06/14/2026
Good Debt vs. Bad Debt: What Every Business Owner Should Know
Not all debt is bad. In fact, strategic debt can accelerate your business growth. But bad debt will destroy you.
Here's the difference:
**Good Debt:**
- Debt that generates more revenue than it costs
- Business loans for equipment, inventory, or expansion
- Interest rate is reasonable (under 10%)

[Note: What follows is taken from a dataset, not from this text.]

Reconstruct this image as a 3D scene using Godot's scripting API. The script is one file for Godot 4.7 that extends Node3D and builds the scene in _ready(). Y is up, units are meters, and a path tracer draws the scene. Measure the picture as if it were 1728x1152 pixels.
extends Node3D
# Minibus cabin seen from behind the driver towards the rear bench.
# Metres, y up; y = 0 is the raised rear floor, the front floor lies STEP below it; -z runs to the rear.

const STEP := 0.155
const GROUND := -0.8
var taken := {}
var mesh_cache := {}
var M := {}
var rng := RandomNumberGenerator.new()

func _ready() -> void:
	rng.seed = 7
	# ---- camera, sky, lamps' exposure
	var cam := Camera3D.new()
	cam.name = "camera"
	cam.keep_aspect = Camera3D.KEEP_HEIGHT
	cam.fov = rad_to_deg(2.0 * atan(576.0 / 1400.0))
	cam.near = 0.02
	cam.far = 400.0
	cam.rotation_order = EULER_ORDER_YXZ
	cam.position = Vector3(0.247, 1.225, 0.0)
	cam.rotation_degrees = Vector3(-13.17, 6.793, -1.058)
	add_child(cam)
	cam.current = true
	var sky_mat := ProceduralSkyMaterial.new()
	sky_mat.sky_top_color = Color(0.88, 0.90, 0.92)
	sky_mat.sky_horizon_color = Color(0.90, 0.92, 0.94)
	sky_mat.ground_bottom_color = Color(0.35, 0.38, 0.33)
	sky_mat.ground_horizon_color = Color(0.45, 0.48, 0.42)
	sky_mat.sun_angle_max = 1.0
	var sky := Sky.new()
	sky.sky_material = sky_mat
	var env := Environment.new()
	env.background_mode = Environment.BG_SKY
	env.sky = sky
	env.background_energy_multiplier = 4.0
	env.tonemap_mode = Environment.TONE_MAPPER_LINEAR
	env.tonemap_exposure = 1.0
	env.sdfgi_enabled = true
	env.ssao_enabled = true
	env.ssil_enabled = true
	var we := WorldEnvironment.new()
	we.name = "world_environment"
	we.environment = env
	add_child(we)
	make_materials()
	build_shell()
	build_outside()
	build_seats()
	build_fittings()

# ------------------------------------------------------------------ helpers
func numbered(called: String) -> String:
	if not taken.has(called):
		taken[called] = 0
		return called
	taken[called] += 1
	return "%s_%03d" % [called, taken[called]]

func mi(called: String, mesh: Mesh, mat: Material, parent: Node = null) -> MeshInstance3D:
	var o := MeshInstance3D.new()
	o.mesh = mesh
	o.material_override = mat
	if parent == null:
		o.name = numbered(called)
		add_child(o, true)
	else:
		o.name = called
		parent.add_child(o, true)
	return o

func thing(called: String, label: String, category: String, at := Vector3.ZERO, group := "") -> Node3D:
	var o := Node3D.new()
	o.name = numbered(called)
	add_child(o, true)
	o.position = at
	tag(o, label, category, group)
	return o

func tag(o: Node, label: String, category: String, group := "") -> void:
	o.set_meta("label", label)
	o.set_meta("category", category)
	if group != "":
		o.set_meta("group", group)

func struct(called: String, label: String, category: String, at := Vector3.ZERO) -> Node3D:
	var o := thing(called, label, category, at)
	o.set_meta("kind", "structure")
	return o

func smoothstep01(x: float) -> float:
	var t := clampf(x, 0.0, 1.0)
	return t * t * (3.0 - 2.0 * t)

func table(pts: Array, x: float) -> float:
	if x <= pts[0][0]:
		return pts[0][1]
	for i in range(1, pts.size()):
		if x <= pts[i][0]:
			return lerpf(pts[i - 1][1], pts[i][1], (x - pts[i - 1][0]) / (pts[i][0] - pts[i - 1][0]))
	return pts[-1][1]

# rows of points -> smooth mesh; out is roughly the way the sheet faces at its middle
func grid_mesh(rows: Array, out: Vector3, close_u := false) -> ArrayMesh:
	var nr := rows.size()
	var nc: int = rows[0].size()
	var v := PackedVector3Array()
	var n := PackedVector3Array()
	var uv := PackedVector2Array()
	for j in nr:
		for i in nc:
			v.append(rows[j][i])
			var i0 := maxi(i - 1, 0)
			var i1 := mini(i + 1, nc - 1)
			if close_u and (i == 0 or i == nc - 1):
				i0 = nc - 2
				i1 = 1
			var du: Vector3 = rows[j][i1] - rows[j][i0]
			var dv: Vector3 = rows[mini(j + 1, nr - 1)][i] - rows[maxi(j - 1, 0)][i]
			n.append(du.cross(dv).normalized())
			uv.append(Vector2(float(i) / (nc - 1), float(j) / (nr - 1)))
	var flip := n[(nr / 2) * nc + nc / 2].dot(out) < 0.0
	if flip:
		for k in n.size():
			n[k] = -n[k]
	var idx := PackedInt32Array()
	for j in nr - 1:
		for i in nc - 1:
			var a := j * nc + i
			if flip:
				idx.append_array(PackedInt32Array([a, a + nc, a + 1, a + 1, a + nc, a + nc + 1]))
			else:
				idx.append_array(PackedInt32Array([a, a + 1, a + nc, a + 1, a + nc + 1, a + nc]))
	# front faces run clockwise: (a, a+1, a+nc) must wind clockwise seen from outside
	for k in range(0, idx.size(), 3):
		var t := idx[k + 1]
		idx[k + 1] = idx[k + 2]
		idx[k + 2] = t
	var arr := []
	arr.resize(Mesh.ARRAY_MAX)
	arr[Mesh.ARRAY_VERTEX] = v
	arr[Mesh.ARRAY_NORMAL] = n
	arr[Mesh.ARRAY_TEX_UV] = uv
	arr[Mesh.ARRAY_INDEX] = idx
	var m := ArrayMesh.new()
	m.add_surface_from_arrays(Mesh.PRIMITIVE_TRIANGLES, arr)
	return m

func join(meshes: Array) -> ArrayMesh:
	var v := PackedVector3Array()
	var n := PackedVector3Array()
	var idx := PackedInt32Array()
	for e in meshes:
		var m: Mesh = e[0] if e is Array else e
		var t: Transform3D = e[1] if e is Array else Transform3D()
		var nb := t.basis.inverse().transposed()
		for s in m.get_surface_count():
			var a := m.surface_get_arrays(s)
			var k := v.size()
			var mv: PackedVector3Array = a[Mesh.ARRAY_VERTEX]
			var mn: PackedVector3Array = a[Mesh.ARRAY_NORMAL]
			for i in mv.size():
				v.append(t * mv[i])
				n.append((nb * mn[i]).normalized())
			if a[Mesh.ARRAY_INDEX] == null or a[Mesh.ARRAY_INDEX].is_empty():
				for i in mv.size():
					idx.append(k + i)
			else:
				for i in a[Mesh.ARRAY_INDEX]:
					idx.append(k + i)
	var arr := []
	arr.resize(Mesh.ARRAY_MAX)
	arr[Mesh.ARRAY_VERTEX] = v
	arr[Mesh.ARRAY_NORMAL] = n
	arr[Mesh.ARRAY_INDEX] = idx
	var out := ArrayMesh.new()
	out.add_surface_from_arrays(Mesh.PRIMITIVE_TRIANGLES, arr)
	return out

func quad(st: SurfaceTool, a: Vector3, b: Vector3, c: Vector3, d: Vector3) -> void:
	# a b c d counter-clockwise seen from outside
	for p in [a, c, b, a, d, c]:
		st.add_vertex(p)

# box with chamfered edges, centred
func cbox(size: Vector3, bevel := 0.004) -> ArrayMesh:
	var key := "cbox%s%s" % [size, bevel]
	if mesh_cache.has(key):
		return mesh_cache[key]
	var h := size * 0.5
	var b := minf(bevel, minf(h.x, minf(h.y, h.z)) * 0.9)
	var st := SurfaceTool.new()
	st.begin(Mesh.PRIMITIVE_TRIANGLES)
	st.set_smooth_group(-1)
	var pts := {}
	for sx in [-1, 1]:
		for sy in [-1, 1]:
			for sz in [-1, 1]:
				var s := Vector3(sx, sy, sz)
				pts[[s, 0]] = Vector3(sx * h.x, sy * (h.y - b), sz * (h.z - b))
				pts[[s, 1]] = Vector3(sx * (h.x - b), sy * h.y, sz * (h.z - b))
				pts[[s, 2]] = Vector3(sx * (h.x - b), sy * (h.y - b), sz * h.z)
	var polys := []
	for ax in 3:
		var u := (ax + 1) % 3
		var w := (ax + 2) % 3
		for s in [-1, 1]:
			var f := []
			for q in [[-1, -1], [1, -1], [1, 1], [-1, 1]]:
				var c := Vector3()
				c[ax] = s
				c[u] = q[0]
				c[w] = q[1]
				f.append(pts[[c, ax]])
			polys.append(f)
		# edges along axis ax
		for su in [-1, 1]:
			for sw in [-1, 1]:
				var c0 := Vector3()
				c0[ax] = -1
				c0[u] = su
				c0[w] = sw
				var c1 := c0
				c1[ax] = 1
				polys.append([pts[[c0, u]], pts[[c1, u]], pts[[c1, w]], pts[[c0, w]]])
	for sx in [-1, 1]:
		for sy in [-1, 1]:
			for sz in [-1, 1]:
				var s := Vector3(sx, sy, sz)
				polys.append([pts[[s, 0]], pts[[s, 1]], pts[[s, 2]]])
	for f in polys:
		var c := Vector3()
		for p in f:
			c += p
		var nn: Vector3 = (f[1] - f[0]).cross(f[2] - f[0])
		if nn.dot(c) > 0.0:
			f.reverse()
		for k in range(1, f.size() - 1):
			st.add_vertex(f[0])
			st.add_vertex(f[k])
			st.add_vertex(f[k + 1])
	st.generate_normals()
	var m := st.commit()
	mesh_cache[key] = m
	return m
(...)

- You have a clear plan to pay it back
- Example: You borrow $50K for equipment that generates $100K/year in revenue
**Bad Debt:**
- Debt that doesn't generate revenue
- Credit card debt for personal expenses
- High-interest debt (over 15%)
- No plan to pay it back
- Example: You put $10K on a credit card at 20% interest for operating expenses
**The Math:**
Good Debt:
- Borrow $50K at 6% interest
- Equipment generates $100K/year
- Net profit: $94K (after interest)
Bad Debt:
- Borrow $10K at 20% interest
- No additional revenue
- Annual cost: $2K (just in interest)
- You're going backwards
**How to Use Debt Strategically:**
- Only borrow for investments that generate returns
- Keep interest rates low (shop around)
- Have a clear repayment plan
- Maintain a debt-to-equity ratio that's healthy (ask your accountant)
- Don't borrow to cover poor cash flow (fix the underlying problem first)
**The Reality:**
Most successful businesses use debt strategically. The key is knowing the difference between good and bad debt.
Smart debt accelerates growth. Bad debt destroys it.